[start of DATASET CONTENT]

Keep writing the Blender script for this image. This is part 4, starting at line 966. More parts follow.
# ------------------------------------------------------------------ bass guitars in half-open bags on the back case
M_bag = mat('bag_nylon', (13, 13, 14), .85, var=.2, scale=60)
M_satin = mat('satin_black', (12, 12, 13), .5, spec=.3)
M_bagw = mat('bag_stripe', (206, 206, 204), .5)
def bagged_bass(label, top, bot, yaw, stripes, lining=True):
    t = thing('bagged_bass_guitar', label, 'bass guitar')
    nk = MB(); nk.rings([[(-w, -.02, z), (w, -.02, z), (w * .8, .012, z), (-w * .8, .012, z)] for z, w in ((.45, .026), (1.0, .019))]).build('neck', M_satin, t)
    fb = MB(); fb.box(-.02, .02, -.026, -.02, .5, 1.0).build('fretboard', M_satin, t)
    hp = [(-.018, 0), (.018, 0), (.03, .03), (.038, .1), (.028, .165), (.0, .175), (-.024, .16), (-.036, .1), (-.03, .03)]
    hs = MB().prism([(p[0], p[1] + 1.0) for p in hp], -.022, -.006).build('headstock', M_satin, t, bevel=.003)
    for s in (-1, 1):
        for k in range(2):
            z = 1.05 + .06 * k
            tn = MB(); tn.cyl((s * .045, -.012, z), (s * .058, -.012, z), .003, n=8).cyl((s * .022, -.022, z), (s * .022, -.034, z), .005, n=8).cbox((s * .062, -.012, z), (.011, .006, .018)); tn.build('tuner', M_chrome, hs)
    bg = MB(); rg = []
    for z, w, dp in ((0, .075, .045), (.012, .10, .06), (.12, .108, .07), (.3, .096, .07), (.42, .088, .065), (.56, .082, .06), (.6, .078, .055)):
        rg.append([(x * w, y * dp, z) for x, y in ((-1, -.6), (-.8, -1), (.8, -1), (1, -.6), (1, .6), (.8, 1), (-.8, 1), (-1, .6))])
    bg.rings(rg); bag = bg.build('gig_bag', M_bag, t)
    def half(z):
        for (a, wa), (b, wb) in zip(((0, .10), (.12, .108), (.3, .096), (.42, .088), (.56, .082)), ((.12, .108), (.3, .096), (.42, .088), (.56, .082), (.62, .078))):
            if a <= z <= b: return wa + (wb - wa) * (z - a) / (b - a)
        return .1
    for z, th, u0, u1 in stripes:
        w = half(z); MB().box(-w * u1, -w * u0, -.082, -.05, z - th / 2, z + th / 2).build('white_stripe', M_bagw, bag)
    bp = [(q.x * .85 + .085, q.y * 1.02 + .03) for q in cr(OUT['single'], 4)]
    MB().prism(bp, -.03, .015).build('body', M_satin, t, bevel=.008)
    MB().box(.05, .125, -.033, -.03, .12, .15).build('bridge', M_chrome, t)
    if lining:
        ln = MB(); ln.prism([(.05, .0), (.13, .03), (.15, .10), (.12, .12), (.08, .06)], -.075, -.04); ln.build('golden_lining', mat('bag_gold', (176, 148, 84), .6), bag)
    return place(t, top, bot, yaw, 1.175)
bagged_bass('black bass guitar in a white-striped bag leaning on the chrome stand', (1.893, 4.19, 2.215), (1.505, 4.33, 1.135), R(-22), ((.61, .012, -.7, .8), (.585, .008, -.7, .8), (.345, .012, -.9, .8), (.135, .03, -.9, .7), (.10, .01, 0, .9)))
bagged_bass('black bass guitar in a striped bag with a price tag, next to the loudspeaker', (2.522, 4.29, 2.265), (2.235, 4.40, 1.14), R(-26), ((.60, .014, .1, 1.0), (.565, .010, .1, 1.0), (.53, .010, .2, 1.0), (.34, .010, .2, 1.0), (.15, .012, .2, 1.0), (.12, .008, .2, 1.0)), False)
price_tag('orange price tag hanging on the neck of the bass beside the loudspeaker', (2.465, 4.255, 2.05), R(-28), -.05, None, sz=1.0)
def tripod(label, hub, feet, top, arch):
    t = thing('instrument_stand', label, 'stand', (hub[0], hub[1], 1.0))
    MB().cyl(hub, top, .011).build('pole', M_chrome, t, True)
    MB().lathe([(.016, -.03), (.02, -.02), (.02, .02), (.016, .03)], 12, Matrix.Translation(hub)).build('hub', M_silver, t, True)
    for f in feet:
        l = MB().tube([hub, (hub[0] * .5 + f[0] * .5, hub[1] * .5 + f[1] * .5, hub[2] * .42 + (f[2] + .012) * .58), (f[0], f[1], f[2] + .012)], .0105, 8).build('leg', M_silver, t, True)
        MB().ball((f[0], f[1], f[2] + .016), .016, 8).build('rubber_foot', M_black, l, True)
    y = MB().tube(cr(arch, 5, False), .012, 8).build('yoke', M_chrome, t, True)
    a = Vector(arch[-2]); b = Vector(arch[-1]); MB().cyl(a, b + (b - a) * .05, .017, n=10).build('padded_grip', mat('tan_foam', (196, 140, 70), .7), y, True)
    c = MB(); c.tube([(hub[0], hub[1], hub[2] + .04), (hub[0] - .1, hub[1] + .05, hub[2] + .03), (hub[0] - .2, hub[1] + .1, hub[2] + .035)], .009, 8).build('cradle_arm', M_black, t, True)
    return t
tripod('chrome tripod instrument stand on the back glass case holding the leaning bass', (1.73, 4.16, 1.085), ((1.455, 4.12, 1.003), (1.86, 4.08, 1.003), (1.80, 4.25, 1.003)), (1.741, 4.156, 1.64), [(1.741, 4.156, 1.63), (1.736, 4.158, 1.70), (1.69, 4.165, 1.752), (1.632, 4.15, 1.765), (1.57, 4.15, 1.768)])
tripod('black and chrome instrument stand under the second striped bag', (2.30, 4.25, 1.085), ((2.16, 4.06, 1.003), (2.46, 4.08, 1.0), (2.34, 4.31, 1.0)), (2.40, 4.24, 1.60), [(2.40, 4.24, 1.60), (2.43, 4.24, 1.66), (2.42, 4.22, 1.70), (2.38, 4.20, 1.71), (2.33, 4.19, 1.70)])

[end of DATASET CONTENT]

# GIVEN TASK
Transcribe the whole listing exactly.

# IN RESPONSE
Keep writing the Blender script for this image. This is part 4, starting at line 966. More parts follow.
# ------------------------------------------------------------------ bass guitars in half-open bags on the back case
M_bag = mat('bag_nylon', (13, 13, 14), .85, var=.2, scale=60)
M_satin = mat('satin_black', (12, 12, 13), .5, spec=.3)
M_bagw = mat('bag_stripe', (206, 206, 204), .5)
def bagged_bass(label, top, bot, yaw, stripes, lining=True):
    t = thing('bagged_bass_guitar', label, 'bass guitar')
    nk = MB(); nk.rings([[(-w, -.02, z), (w, -.02, z), (w * .8, .012, z), (-w * .8, .012, z)] for z, w in ((.45, .026), (1.0, .019))]).build('neck', M_satin, t)
    fb = MB(); fb.box(-.02, .02, -.026, -.02, .5, 1.0).build('fretboard', M_satin, t)
    hp = [(-.018, 0), (.018, 0), (.03, .03), (.038, .1), (.028, .165), (.0, .175), (-.024, .16), (-.036, .1), (-.03, .03)]
    hs = MB().prism([(p[0], p[1] + 1.0) for p in hp], -.022, -.006).build('headstock', M_satin, t, bevel=.003)
    for s in (-1, 1):
        for k in range(2):
            z = 1.05 + .06 * k
            tn = MB(); tn.cyl((s * .045, -.012, z), (s * .058, -.012, z), .003, n=8).cyl((s * .022, -.022, z), (s * .022, -.034, z), .005, n=8).cbox((s * .062, -.012, z), (.011, .006, .018)); tn.build('tuner', M_chrome, hs)
    bg = MB(); rg = []
    for z, w, dp in ((0, .075, .045), (.012, .10, .06), (.12, .108, .07), (.3, .096, .07), (.42, .088, .065), (.56, .082, .06), (.6, .078, .055)):
        rg.append([(x * w, y * dp, z) for x, y in ((-1, -.6), (-.8, -1), (.8, -1), (1, -.6), (1, .6), (.8, 1), (-.8, 1), (-1, .6))])
    bg.rings(rg); bag = bg.build('gig_bag', M_bag, t)
    def half(z):
        for (a, wa), (b, wb) in zip(((0, .10), (.12, .108), (.3, .096), (.42, .088), (.56, .082)), ((.12, .108), (.3, .096), (.42, .088), (.56, .082), (.62, .078))):
            if a <= z <= b: return wa + (wb - wa) * (z - a) / (b - a)
        return .1
    for z, th, u0, u1 in stripes:
        w = half(z); MB().box(-w * u1, -w * u0, -.082, -.05, z - th / 2, z + th / 2).build('white_stripe', M_bagw, bag)
    bp = [(q.x * .85 + .085, q.y * 1.02 + .03) for q in cr(OUT['single'], 4)]
    MB().prism(bp, -.03, .015).build('body', M_satin, t, bevel=.008)
    MB().box(.05, .125, -.033, -.03, .12, .15).build('bridge', M_chrome, t)
    if lining:
        ln = MB(); ln.prism([(.05, .0), (.13, .03), (.15, .10), (.12, .12), (.08, .06)], -.075, -.04); ln.build('golden_lining', mat('bag_gold', (176, 148, 84), .6), bag)
    return place(t, top, bot, yaw, 1.175)
bagged_bass('black bass guitar in a white-striped bag leaning on the chrome stand', (1.893, 4.19, 2.215), (1.505, 4.33, 1.135), R(-22), ((.61, .012, -.7, .8), (.585, .008, -.7, .8), (.345, .012, -.9, .8), (.135, .03, -.9, .7), (.10, .01, 0, .9)))
bagged_bass('black bass guitar in a striped bag with a price tag, next to the loudspeaker', (2.522, 4.29, 2.265), (2.235, 4.40, 1.14), R(-26), ((.60, .014, .1, 1.0), (.565, .010, .1, 1.0), (.53, .010, .2, 1.0), (.34, .010, .2, 1.0), (.15, .012, .2, 1.0), (.12, .008, .2, 1.0)), False)
price_tag('orange price tag hanging on the neck of the bass beside the loudspeaker', (2.465, 4.255, 2.05), R(-28), -.05, None, sz=1.0)
def tripod(label, hub, feet, top, arch):
    t = thing('instrument_stand', label, 'stand', (hub[0], hub[1], 1.0))
    MB().cyl(hub, top, .011).build('pole', M_chrome, t, True)
    MB().lathe([(.016, -.03), (.02, -.02), (.02, .02), (.016, .03)], 12, Matrix.Translation(hub)).build('hub', M_silver, t, True)
    for f in feet:
        l = MB().tube([hub, (hub[0] * .5 + f[0] * .5, hub[1] * .5 + f[1] * .5, hub[2] * .42 + (f[2] + .012) * .58), (f[0], f[1], f[2] + .012)], .0105, 8).build('leg', M_silver, t, True)
        MB().ball((f[0], f[1], f[2] + .016), .016, 8).build('rubber_foot', M_black, l, True)
    y = MB().tube(cr(arch, 5, False), .012, 8).build('yoke', M_chrome, t, True)
    a = Vector(arch[-2]); b = Vector(arch[-1]); MB().cyl(a, b + (b - a) * .05, .017, n=10).build('padded_grip', mat('tan_foam', (196, 140, 70), .7), y, True)
    c = MB(); c.tube([(hub[0], hub[1], hub[2] + .04), (hub[0] - .1, hub[1] + .05, hub[2] + .03), (hub[0] - .2, hub[1] + .1, hub[2] + .035)], .009, 8).build('cradle_arm', M_black, t, True)
    return t
tripod('chrome tripod instrument stand on the back glass case holding the leaning bass', (1.73, 4.16, 1.085), ((1.455, 4.12, 1.003), (1.86, 4.08, 1.003), (1.80, 4.25, 1.003)), (1.741, 4.156, 1.64), [(1.741, 4.156, 1.63), (1.736, 4.158, 1.70), (1.69, 4.165, 1.752), (1.632, 4.15, 1.765), (1.57, 4.15, 1.768)])
tripod('black and chrome instrument stand under the second striped bag', (2.30, 4.25, 1.085), ((2.16, 4.06, 1.003), (2.46, 4.08, 1.0), (2.34, 4.31, 1.0)), (2.40, 4.24, 1.60), [(2.40, 4.24, 1.60), (2.43, 4.24, 1.66), (2.42, 4.22, 1.70), (2.38, 4.20, 1.71), (2.33, 4.19, 1.70)])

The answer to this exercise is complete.